I rather think that “we” is the one coherent reality, whereas “I” is an illusion created by our subjective paradigm. There is of course, an inherent paradox in this statement, in that “our” perspective refers to my perspective, and yours, which we each experience separately.

In the Monist perspective, the only coherent reality is the reality of the whole. There are parts of the whole, but there are no whole parts; we each are fragments of a greater reality, experiencing life subjectively. If an objective reality exists, and I certainly believe it does, it is not given to us, in this life anyway, to catch any more than the rarest glimpses of it. An objective view must, by definition, be a God’s eye view.

And yes, we are in the world looking out, while holding various overlapping models of it within our minds, which I think is what you are saying in your OP? In this way is our perspective framed, and limited - though some of these limitations can, I believe, be transcended.
 

mikkel_the_dane

My own religion
I rather think that “we” is the one coherent reality, whereas “I” is an illusion created by our subjective paradigm. There is of course, an inherent paradox in this statement, in that “our” perspective refers to my perspective, and yours, which we each experience separately.

In the Monist perspective, the only coherent reality is the reality of the whole. There are parts of the whole, but there are no whole parts; we each are fragments of a greater reality, experiencing life subjectively. If an objective reality exists, and I certainly believe it does, it is not given to us, in this life anyway, to catch any more than the rarest glimpses of it. An objective view must, by definition, be a God’s eye view.

And yes, we are in the world looking out, while holding various overlapping models of it within our minds, which I think is what you are saying in your OP? In this way is our perspective framed, and limited - though some of these limitations can, I believe, be transcended.

I am not going to nitpick it, because it also works for me, though I also can do differently.
 

PureX

Veteran Member
So here is one way to understand the idea of the whole as all that is going on.

All words as it stands right now requires a brain, an understanding in a brain and a referent.

For the different non-believers and believers some of them share a general belief.
Only that as independent of brains matter either as God or objective reality. The problem is that the referent of what matters as matters is not independent of brains.

Just as I can't point to God, I can't point to the whole as all that is going on as pointing outside of me, because some of it, is in me. Not all of it, but neither nothing.

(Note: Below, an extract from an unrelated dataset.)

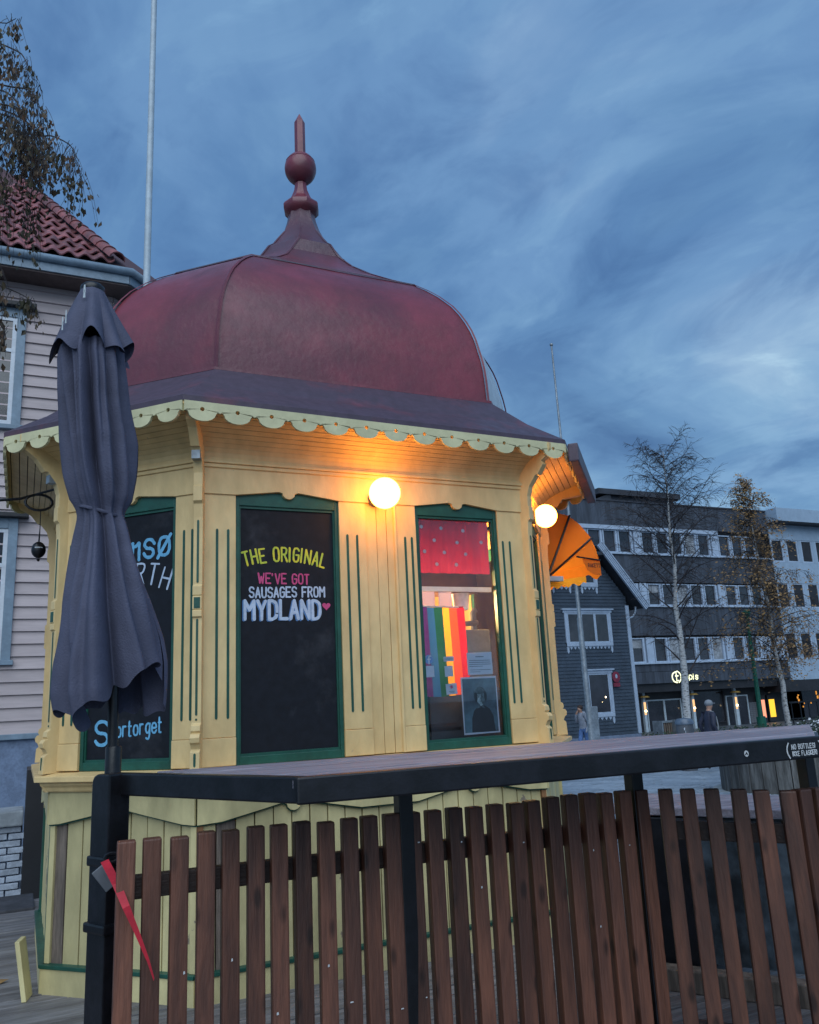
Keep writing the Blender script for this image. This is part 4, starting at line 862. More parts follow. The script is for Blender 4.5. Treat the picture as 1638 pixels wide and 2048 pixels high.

How ever indirect they do it, they always in effect do the same. What really matters is independent of humans, but they can't show that it matters as independent of humans.
Not to mention that what "matters" is totally dependent on humans.
 

MikeF

Well-Known Member
Premium Member
Not to mention that what "matters" is totally dependent on humans.

Unfortunately, what "matters" is not a fixed constant. It is mutable and varies between individuals. The trick for any society is how to manage the differences and conflicts between its members.